begin DATASET CONTENT
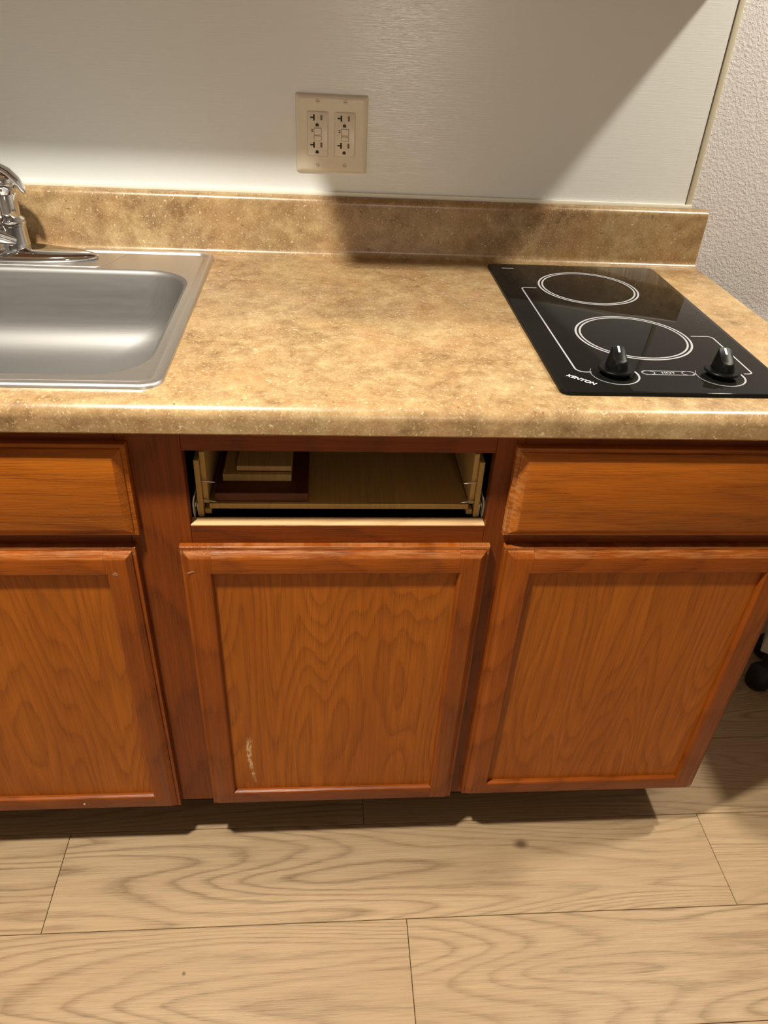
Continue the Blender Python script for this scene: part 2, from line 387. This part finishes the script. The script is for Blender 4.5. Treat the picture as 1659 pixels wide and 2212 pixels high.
# ------------------------------------------------------------------ sink
sink = thing('kitchen_sink', ((SXL+SXR)/2, 0.32, 0.914), 'brushed stainless steel drop-in sink in the tan countertop', 'sink')
bx0, bx1, by0, by1 = SXL+0.031, SXR-0.0285, 0.0800, 0.4880
def inset(d, z, r): return rrect(SXL+d, SXR-d, SYF+d, SYB-d, r, z, 10)
bm = bmesh.new()
L = [inset(0.0, 0.9142, 0.026), inset(0.0006, 0.9170, 0.026), inset(0.0022, 0.9188, 0.025), inset(0.0050, 0.9194, 0.024), inset(0.0110, 0.9192, 0.021),
     inset(0.0122, 0.9184, 0.020), inset(0.0134, 0.9158, 0.019), inset(0.0146, 0.9150, 0.018), inset(0.0158, 0.9156, 0.0175), inset(0.0172, 0.9167, 0.017),
     rrect(SXL+0.021, SXR-0.021, SYF+0.021, SYB-0.020, 0.020, 0.9167, 10),
     rrect(bx0-0.004, bx1+0.004, by0-0.004, by1+0.004, 0.074, 0.9167, 10)]
loft(bm, L)
finish(bm, 'rim', 'steel', sink, 40)
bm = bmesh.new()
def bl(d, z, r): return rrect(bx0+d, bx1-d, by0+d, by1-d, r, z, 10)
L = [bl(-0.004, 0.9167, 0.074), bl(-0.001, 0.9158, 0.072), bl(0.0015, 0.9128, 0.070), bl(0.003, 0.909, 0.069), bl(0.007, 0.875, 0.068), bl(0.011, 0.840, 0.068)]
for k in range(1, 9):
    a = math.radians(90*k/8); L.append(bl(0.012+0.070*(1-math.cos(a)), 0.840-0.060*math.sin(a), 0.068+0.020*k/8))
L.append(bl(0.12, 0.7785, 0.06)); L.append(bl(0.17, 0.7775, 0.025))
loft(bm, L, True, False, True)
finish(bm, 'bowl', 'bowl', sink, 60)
bm = bmesh.new(); lathe(bm, ((bx0+bx1)/2, (by0+by1)/2, 0.7777), [(0.057, 0.0), (0.055, 0.0025), (0.042, 0.001), (0.020, 0.0005)], 32)
finish(bm, 'drain', 'chrome', sink, 40)
# pressed outline of the tap ledge
bm = bmesh.new()
ex = SXR-0.1625
pth = [(SXL+0.10, 0.5005), (ex-0.030, 0.5005)]
for k in range(1, 7):
    a = math.radians(-90+50*k/6); pth.append((ex-0.030+0.020*math.cos(a), 0.5205+0.020*math.sin(a)))
pth += [(ex-0.004, 0.535), (ex+0.003, 0.558), (ex+0.010, 0.570)]
tube(bm, [(x, y, 0.9164) for x, y in pth], [0.0013]*len(pth), 8)
finish(bm, 'pressed_ridge', 'steel', sink, 60)

# ------------------------------------------------------------------ faucet
fx, fy, fz = -0.5645, 0.5475, 0.9168
fau = thing('faucet', (fx, fy, fz), 'chrome single-handle kitchen faucet on the back ledge of the sink', 'faucet')
bm = bmesh.new()
def ell(hw, hd, z, n=48):
    out = []
    for k in range(n):
        a = 2*math.pi*k/n; c, s = math.cos(a), math.sin(a)
        out.append(Vector((fx+hw*math.copysign(abs(c)**0.75, c), fy+hd*math.copysign(abs(s)**0.95, s)*(1-0.35*abs(c)**2.2), z)))
    return out
loft(bm, [ell(0.134, 0.036, fz+0.0005), ell(0.1345, 0.0365, fz+0.004), ell(0.130, 0.034, fz+0.0085), ell(0.112, 0.029, fz+0.0125), ell(0.060, 0.025, fz+0.0165), ell(0.03, 0.02, fz+0.0175)], True, True, True)
finish(bm, 'base_plate', 'chrome', fau, 50)
bm = bmesh.new()
lathe(bm, (fx, fy, fz), [(0.0255, 0.012), (0.0245, 0.018), (0.0235, 0.046), (0.0235, 0.052), (0.0245, 0.0535), (0.0245, 0.056), (0.0230, 0.0575), (0.0238, 0.0595), (0.0238, 0.062), (0.0205, 0.0645), (0.0185, 0.066), (0.0180, 0.100), (0.0172, 0.102)], 40)
finish(bm, 'body', 'chrome', fau, 30)
bm = bmesh.new()
lathe(bm, (fx, fy, fz), [(0.0168, 0.101), (0.0182, 0.104), (0.0215, 0.111), (0.0225, 0.118), (0.0210, 0.127), (0.0165, 0.135), (0.009, 0.140), (0.002, 0.1415)], 40)
hd = finish(bm, 'handle', 'chrome', fau, 50)
bm = bmesh.new()
tube(bm, [(fx+0.0315, fy+0.004, fz+0.103), (fx+0.0295, fy+0.003, fz+0.109), (fx+0.023, fy+0.002, fz+0.122), (fx+0.012, fy+0.000, fz+0.134), (fx-0.004, fy-0.004, fz+0.144), (fx-0.03, fy-0.016, fz+0.156), (fx-0.075, fy-0.036, fz+0.160), (fx-0.088, fy-0.042, fz+0.159)],
     [0.006, 0.0100, 0.0125, 0.0135, 0.0130, 0.0115, 0.009, 0.004], 18, 0.55)
finish(bm, 'lever', 'chrome', hd, 50)
bm = bmesh.new(); lathe(bm, (fx-0.0065, fy-0.0208, fz+0.1175), [(0.0045, 0.0), (0.0045, 0.0012), (0.003, 0.0018)], 16, 'y')
finish(bm, 'temperature_dot', 'blue', hd, 30, label='blue temperature dot')
bm = bmesh.new()
tube(bm, [(fx+0.006, fy-0.016, fz+0.030), (fx-0.012, fy-0.030, fz+0.0415), (fx-0.05, fy-0.062, fz+0.066), (fx-0.10, fy-0.105, fz+0.090), (fx-0.14, fy-0.14, fz+0.098), (fx-0.16, fy-0.157, fz+0.094), (fx-0.168, fy-0.164, fz+0.082)],
     [0.009, 0.0120, 0.0115, 0.0110, 0.0108, 0.0108, 0.0105], 18)
finish(bm, 'spout', 'chrome', fau, 50)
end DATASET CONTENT
_SET EXERCISE:_
Omit the pictures, then output the rest of the listing exactly.

_COMPLETED EXERCISE:_
Continue the Blender Python script for this scene: part 2, from line 387. This part finishes the script. The script is for Blender 4.5. Treat the picture as 1659 pixels wide and 2212 pixels high.
# ------------------------------------------------------------------ sink
sink = thing('kitchen_sink', ((SXL+SXR)/2, 0.32, 0.914), 'brushed stainless steel drop-in sink in the tan countertop', 'sink')
bx0, bx1, by0, by1 = SXL+0.031, SXR-0.0285, 0.0800, 0.4880
def inset(d, z, r): return rrect(SXL+d, SXR-d, SYF+d, SYB-d, r, z, 10)
bm = bmesh.new()
L = [inset(0.0, 0.9142, 0.026), inset(0.0006, 0.9170, 0.026), inset(0.0022, 0.9188, 0.025), inset(0.0050, 0.9194, 0.024), inset(0.0110, 0.9192, 0.021),
     inset(0.0122, 0.9184, 0.020), inset(0.0134, 0.9158, 0.019), inset(0.0146, 0.9150, 0.018), inset(0.0158, 0.9156, 0.0175), inset(0.0172, 0.9167, 0.017),
     rrect(SXL+0.021, SXR-0.021, SYF+0.021, SYB-0.020, 0.020, 0.9167, 10),
     rrect(bx0-0.004, bx1+0.004, by0-0.004, by1+0.004, 0.074, 0.9167, 10)]
loft(bm, L)
finish(bm, 'rim', 'steel', sink, 40)
bm = bmesh.new()
def bl(d, z, r): return rrect(bx0+d, bx1-d, by0+d, by1-d, r, z, 10)
L = [bl(-0.004, 0.9167, 0.074), bl(-0.001, 0.9158, 0.072), bl(0.0015, 0.9128, 0.070), bl(0.003, 0.909, 0.069), bl(0.007, 0.875, 0.068), bl(0.011, 0.840, 0.068)]
for k in range(1, 9):
    a = math.radians(90*k/8); L.append(bl(0.012+0.070*(1-math.cos(a)), 0.840-0.060*math.sin(a), 0.068+0.020*k/8))
L.append(bl(0.12, 0.7785, 0.06)); L.append(bl(0.17, 0.7775, 0.025))
loft(bm, L, True, False, True)
finish(bm, 'bowl', 'bowl', sink, 60)
bm = bmesh.new(); lathe(bm, ((bx0+bx1)/2, (by0+by1)/2, 0.7777), [(0.057, 0.0), (0.055, 0.0025), (0.042, 0.001), (0.020, 0.0005)], 32)
finish(bm, 'drain', 'chrome', sink, 40)
# pressed outline of the tap ledge
bm = bmesh.new()
ex = SXR-0.1625
pth = [(SXL+0.10, 0.5005), (ex-0.030, 0.5005)]
for k in range(1, 7):
    a = math.radians(-90+50*k/6); pth.append((ex-0.030+0.020*math.cos(a), 0.5205+0.020*math.sin(a)))
pth += [(ex-0.004, 0.535), (ex+0.003, 0.558), (ex+0.010, 0.570)]
tube(bm, [(x, y, 0.9164) for x, y in pth], [0.0013]*len(pth), 8)
finish(bm, 'pressed_ridge', 'steel', sink, 60)

# ------------------------------------------------------------------ faucet
fx, fy, fz = -0.5645, 0.5475, 0.9168
fau = thing('faucet', (fx, fy, fz), 'chrome single-handle kitchen faucet on the back ledge of the sink', 'faucet')
bm = bmesh.new()
def ell(hw, hd, z, n=48):
    out = []
    for k in range(n):
        a = 2*math.pi*k/n; c, s = math.cos(a), math.sin(a)
        out.append(Vector((fx+hw*math.copysign(abs(c)**0.75, c), fy+hd*math.copysign(abs(s)**0.95, s)*(1-0.35*abs(c)**2.2), z)))
    return out
loft(bm, [ell(0.134, 0.036, fz+0.0005), ell(0.1345, 0.0365, fz+0.004), ell(0.130, 0.034, fz+0.0085), ell(0.112, 0.029, fz+0.0125), ell(0.060, 0.025, fz+0.0165), ell(0.03, 0.02, fz+0.0175)], True, True, True)
finish(bm, 'base_plate', 'chrome', fau, 50)
bm = bmesh.new()
lathe(bm, (fx, fy, fz), [(0.0255, 0.012), (0.0245, 0.018), (0.0235, 0.046), (0.0235, 0.052), (0.0245, 0.0535), (0.0245, 0.056), (0.0230, 0.0575), (0.0238, 0.0595), (0.0238, 0.062), (0.0205, 0.0645), (0.0185, 0.066), (0.0180, 0.100), (0.0172, 0.102)], 40)
finish(bm, 'body', 'chrome', fau, 30)
bm = bmesh.new()
lathe(bm, (fx, fy, fz), [(0.0168, 0.101), (0.0182, 0.104), (0.0215, 0.111), (0.0225, 0.118), (0.0210, 0.127), (0.0165, 0.135), (0.009, 0.140), (0.002, 0.1415)], 40)
hd = finish(bm, 'handle', 'chrome', fau, 50)
bm = bmesh.new()
tube(bm, [(fx+0.0315, fy+0.004, fz+0.103), (fx+0.0295, fy+0.003, fz+0.109), (fx+0.023, fy+0.002, fz+0.122), (fx+0.012, fy+0.000, fz+0.134), (fx-0.004, fy-0.004, fz+0.144), (fx-0.03, fy-0.016, fz+0.156), (fx-0.075, fy-0.036, fz+0.160), (fx-0.088, fy-0.042, fz+0.159)],
     [0.006, 0.0100, 0.0125, 0.0135, 0.0130, 0.0115, 0.009, 0.004], 18, 0.55)
finish(bm, 'lever', 'chrome', hd, 50)
bm = bmesh.new(); lathe(bm, (fx-0.0065, fy-0.0208, fz+0.1175), [(0.0045, 0.0), (0.0045, 0.0012), (0.003, 0.0018)], 16, 'y')
finish(bm, 'temperature_dot', 'blue', hd, 30, label='blue temperature dot')
bm = bmesh.new()
tube(bm, [(fx+0.006, fy-0.016, fz+0.030), (fx-0.012, fy-0.030, fz+0.0415), (fx-0.05, fy-0.062, fz+0.066), (fx-0.10, fy-0.105, fz+0.090), (fx-0.14, fy-0.14, fz+0.098), (fx-0.16, fy-0.157, fz+0.094), (fx-0.168, fy-0.164, fz+0.082)],
     [0.009, 0.0120, 0.0115, 0.0110, 0.0108, 0.0108, 0.0105], 18)
finish(bm, 'spout', 'chrome', fau, 50)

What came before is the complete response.